- Task to complete: Retype all of the data exactly as given.

- Information shown:
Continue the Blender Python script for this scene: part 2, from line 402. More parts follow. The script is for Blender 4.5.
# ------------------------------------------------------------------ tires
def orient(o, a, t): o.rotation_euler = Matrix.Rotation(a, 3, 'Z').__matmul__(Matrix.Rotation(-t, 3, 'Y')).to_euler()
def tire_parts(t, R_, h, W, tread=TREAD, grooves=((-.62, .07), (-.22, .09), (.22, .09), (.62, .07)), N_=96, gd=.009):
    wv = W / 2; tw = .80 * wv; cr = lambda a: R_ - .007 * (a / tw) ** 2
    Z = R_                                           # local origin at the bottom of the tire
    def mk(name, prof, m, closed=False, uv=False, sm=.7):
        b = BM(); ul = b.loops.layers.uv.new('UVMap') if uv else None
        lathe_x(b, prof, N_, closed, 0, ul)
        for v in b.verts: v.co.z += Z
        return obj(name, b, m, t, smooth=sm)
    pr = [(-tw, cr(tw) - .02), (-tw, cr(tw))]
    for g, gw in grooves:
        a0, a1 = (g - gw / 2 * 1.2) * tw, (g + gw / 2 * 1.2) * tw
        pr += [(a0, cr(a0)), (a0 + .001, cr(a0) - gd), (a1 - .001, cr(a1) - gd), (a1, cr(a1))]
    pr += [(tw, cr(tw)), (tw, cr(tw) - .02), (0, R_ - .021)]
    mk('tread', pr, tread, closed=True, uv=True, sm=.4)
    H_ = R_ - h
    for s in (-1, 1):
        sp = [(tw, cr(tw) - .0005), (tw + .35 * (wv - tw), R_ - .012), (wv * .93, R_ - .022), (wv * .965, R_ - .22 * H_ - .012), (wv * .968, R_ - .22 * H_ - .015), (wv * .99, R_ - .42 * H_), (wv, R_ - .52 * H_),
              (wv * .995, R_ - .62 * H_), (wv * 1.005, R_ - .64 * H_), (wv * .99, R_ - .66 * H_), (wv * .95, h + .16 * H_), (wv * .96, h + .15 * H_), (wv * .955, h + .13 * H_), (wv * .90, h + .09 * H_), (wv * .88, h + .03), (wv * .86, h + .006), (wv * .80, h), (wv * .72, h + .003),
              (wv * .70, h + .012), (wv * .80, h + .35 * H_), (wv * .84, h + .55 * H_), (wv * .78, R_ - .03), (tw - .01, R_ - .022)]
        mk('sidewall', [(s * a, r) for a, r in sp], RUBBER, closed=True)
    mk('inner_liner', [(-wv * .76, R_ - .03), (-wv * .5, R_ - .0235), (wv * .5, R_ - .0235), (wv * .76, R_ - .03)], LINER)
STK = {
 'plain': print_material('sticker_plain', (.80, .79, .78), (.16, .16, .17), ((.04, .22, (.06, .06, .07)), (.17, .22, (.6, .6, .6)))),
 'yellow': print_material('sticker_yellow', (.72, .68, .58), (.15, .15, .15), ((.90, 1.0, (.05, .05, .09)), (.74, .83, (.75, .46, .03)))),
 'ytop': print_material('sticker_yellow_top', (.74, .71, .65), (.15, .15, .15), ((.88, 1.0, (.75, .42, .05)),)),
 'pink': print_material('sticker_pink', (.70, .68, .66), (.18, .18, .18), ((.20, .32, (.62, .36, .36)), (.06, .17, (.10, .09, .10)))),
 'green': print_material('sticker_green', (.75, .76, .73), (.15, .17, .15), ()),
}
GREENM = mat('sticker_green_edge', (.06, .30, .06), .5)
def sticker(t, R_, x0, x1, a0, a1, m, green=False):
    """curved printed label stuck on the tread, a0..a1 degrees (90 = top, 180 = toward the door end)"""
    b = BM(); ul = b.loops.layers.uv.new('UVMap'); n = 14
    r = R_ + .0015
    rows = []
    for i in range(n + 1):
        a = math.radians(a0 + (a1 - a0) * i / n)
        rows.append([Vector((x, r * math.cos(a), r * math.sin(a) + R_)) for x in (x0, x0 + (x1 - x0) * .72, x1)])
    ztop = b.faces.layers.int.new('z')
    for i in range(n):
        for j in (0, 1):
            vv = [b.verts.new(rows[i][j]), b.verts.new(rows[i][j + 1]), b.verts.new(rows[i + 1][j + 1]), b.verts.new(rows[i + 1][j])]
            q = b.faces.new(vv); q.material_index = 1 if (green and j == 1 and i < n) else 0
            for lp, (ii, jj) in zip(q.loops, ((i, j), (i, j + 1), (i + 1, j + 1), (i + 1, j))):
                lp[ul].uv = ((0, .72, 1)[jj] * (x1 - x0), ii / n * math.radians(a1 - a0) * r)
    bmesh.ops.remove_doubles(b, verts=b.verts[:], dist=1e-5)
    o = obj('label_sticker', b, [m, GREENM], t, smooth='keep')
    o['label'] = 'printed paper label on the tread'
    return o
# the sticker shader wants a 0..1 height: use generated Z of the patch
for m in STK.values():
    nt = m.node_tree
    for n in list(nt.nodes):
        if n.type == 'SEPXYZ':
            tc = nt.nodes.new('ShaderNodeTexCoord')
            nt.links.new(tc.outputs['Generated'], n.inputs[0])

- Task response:
Continue the Blender Python script for this scene: part 2, from line 402. More parts follow. The script is for Blender 4.5.
# ------------------------------------------------------------------ tires
def orient(o, a, t): o.rotation_euler = Matrix.Rotation(a, 3, 'Z').__matmul__(Matrix.Rotation(-t, 3, 'Y')).to_euler()
def tire_parts(t, R_, h, W, tread=TREAD, grooves=((-.62, .07), (-.22, .09), (.22, .09), (.62, .07)), N_=96, gd=.009):
    wv = W / 2; tw = .80 * wv; cr = lambda a: R_ - .007 * (a / tw) ** 2
    Z = R_                                           # local origin at the bottom of the tire
    def mk(name, prof, m, closed=False, uv=False, sm=.7):
        b = BM(); ul = b.loops.layers.uv.new('UVMap') if uv else None
        lathe_x(b, prof, N_, closed, 0, ul)
        for v in b.verts: v.co.z += Z
        return obj(name, b, m, t, smooth=sm)
    pr = [(-tw, cr(tw) - .02), (-tw, cr(tw))]
    for g, gw in grooves:
        a0, a1 = (g - gw / 2 * 1.2) * tw, (g + gw / 2 * 1.2) * tw
        pr += [(a0, cr(a0)), (a0 + .001, cr(a0) - gd), (a1 - .001, cr(a1) - gd), (a1, cr(a1))]
    pr += [(tw, cr(tw)), (tw, cr(tw) - .02), (0, R_ - .021)]
    mk('tread', pr, tread, closed=True, uv=True, sm=.4)
    H_ = R_ - h
    for s in (-1, 1):
        sp = [(tw, cr(tw) - .0005), (tw + .35 * (wv - tw), R_ - .012), (wv * .93, R_ - .022), (wv * .965, R_ - .22 * H_ - .012), (wv * .968, R_ - .22 * H_ - .015), (wv * .99, R_ - .42 * H_), (wv, R_ - .52 * H_),
              (wv * .995, R_ - .62 * H_), (wv * 1.005, R_ - .64 * H_), (wv * .99, R_ - .66 * H_), (wv * .95, h + .16 * H_), (wv * .96, h + .15 * H_), (wv * .955, h + .13 * H_), (wv * .90, h + .09 * H_), (wv * .88, h + .03), (wv * .86, h + .006), (wv * .80, h), (wv * .72, h + .003),
              (wv * .70, h + .012), (wv * .80, h + .35 * H_), (wv * .84, h + .55 * H_), (wv * .78, R_ - .03), (tw - .01, R_ - .022)]
        mk('sidewall', [(s * a, r) for a, r in sp], RUBBER, closed=True)
    mk('inner_liner', [(-wv * .76, R_ - .03), (-wv * .5, R_ - .0235), (wv * .5, R_ - .0235), (wv * .76, R_ - .03)], LINER)
STK = {
 'plain': print_material('sticker_plain', (.80, .79, .78), (.16, .16, .17), ((.04, .22, (.06, .06, .07)), (.17, .22, (.6, .6, .6)))),
 'yellow': print_material('sticker_yellow', (.72, .68, .58), (.15, .15, .15), ((.90, 1.0, (.05, .05, .09)), (.74, .83, (.75, .46, .03)))),
 'ytop': print_material('sticker_yellow_top', (.74, .71, .65), (.15, .15, .15), ((.88, 1.0, (.75, .42, .05)),)),
 'pink': print_material('sticker_pink', (.70, .68, .66), (.18, .18, .18), ((.20, .32, (.62, .36, .36)), (.06, .17, (.10, .09, .10)))),
 'green': print_material('sticker_green', (.75, .76, .73), (.15, .17, .15), ()),
}
GREENM = mat('sticker_green_edge', (.06, .30, .06), .5)
def sticker(t, R_, x0, x1, a0, a1, m, green=False):
    """curved printed label stuck on the tread, a0..a1 degrees (90 = top, 180 = toward the door end)"""
    b = BM(); ul = b.loops.layers.uv.new('UVMap'); n = 14
    r = R_ + .0015
    rows = []
    for i in range(n + 1):
        a = math.radians(a0 + (a1 - a0) * i / n)
        rows.append([Vector((x, r * math.cos(a), r * math.sin(a) + R_)) for x in (x0, x0 + (x1 - x0) * .72, x1)])
    ztop = b.faces.layers.int.new('z')
    for i in range(n):
        for j in (0, 1):
            vv = [b.verts.new(rows[i][j]), b.verts.new(rows[i][j + 1]), b.verts.new(rows[i + 1][j + 1]), b.verts.new(rows[i + 1][j])]
            q = b.faces.new(vv); q.material_index = 1 if (green and j == 1 and i < n) else 0
            for lp, (ii, jj) in zip(q.loops, ((i, j), (i, j + 1), (i + 1, j + 1), (i + 1, j))):
                lp[ul].uv = ((0, .72, 1)[jj] * (x1 - x0), ii / n * math.radians(a1 - a0) * r)
    bmesh.ops.remove_doubles(b, verts=b.verts[:], dist=1e-5)
    o = obj('label_sticker', b, [m, GREENM], t, smooth='keep')
    o['label'] = 'printed paper label on the tread'
    return o
# the sticker shader wants a 0..1 height: use generated Z of the patch
for m in STK.values():
    nt = m.node_tree
    for n in list(nt.nodes):
        if n.type == 'SEPXYZ':
            tc = nt.nodes.new('ShaderNodeTexCoord')
            nt.links.new(tc.outputs['Generated'], n.inputs[0])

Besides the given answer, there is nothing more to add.